# [What is expected]
Return verbatim all lines from the first one in the records to the line with "col = scene.collection", both ends kept.

=======

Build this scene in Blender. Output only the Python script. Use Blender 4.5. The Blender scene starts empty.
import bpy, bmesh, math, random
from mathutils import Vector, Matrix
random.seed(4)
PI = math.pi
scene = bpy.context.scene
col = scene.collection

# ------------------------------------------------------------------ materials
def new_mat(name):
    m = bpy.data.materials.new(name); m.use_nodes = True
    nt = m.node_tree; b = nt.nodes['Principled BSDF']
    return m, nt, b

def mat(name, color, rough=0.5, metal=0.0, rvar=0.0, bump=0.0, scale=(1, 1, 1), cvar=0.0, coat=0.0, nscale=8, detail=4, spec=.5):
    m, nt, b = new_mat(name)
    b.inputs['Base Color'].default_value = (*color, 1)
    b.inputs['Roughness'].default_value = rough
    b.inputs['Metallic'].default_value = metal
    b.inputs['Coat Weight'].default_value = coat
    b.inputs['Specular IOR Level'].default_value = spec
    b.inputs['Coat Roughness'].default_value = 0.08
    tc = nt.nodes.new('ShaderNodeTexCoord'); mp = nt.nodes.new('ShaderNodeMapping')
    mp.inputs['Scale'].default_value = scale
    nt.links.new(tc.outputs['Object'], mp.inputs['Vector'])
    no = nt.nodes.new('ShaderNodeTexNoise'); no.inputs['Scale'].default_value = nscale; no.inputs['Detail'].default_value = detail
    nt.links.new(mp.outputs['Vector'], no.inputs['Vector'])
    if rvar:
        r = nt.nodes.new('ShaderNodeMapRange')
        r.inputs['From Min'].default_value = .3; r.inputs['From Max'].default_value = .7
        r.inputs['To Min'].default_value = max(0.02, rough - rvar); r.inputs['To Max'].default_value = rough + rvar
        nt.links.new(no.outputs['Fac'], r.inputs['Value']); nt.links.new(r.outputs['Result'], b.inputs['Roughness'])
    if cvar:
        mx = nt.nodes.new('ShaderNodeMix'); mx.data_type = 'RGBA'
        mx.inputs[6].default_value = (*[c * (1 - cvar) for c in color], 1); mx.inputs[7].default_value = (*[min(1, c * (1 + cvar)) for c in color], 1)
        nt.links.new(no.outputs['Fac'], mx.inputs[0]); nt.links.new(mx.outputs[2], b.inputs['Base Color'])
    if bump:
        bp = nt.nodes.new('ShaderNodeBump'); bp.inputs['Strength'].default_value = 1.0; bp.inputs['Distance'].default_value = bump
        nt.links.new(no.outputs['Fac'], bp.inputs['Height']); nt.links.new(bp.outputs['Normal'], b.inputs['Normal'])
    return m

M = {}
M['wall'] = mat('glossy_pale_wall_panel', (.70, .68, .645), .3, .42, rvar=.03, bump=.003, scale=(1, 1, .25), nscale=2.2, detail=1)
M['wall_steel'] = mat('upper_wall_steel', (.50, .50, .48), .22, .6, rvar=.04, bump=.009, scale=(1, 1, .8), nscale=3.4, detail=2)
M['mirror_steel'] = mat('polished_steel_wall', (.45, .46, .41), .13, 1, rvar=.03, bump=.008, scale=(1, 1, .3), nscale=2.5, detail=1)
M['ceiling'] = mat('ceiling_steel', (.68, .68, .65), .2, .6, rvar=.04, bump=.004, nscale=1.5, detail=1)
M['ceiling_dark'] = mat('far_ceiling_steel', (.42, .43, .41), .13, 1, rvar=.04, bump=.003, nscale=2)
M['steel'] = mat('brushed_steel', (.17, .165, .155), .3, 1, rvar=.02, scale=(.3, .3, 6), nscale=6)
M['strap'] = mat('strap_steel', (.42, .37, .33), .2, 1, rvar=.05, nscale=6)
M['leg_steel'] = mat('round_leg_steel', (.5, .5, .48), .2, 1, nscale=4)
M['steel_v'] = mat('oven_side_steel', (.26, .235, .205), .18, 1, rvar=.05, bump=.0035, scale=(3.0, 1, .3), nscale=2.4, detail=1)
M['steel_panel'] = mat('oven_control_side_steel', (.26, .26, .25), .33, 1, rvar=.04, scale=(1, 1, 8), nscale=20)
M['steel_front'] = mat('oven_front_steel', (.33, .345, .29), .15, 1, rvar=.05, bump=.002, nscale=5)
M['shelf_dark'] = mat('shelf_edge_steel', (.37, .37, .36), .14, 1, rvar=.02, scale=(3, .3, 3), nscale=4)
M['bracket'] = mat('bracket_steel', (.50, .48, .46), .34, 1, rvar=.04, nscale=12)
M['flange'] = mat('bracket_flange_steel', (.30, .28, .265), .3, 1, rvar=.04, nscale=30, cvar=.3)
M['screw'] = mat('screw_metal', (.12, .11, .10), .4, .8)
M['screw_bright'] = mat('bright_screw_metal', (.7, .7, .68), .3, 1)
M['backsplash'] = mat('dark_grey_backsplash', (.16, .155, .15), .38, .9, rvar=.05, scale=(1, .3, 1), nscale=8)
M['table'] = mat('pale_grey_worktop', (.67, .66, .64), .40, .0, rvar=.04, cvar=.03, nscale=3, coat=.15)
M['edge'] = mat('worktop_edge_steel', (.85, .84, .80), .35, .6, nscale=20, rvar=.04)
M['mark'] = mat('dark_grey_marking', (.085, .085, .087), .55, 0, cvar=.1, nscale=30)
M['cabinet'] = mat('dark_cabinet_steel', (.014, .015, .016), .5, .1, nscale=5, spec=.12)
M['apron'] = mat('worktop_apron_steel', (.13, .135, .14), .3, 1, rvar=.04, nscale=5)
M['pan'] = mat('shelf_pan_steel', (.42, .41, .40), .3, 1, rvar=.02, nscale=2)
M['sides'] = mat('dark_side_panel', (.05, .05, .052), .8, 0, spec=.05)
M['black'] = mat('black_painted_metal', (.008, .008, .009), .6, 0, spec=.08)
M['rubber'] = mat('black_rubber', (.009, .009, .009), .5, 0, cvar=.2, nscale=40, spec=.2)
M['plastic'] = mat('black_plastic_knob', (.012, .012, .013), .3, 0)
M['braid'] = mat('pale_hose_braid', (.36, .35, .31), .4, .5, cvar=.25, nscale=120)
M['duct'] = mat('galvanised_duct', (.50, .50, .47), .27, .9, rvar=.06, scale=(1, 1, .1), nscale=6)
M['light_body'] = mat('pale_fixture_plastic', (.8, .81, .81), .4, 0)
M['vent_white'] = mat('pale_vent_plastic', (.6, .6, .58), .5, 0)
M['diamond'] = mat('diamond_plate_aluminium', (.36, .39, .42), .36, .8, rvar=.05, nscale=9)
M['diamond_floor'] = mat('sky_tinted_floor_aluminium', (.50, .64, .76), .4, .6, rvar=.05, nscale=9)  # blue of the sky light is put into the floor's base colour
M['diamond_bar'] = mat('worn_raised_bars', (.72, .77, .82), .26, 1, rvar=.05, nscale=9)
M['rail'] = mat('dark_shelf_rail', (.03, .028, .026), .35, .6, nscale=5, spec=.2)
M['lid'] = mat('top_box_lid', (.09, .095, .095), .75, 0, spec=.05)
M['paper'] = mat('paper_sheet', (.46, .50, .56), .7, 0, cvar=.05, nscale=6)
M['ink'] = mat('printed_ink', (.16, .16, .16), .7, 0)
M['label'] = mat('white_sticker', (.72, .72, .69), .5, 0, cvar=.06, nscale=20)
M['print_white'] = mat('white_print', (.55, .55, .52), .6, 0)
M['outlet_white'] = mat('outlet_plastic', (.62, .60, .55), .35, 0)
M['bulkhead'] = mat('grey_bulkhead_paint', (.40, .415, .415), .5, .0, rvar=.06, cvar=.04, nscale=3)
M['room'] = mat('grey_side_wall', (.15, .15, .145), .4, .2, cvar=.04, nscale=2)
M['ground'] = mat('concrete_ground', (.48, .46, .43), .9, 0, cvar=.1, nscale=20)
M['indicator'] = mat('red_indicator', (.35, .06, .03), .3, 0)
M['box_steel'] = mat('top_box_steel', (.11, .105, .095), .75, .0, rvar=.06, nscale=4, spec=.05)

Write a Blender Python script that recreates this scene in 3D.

=======

# [Result below]
Build this scene in Blender. Output only the Python script. Use Blender 4.5. The Blender scene starts empty.
import bpy, bmesh, math, random
from mathutils import Vector, Matrix
random.seed(4)
PI = math.pi
scene = bpy.context.scene
col = scene.collection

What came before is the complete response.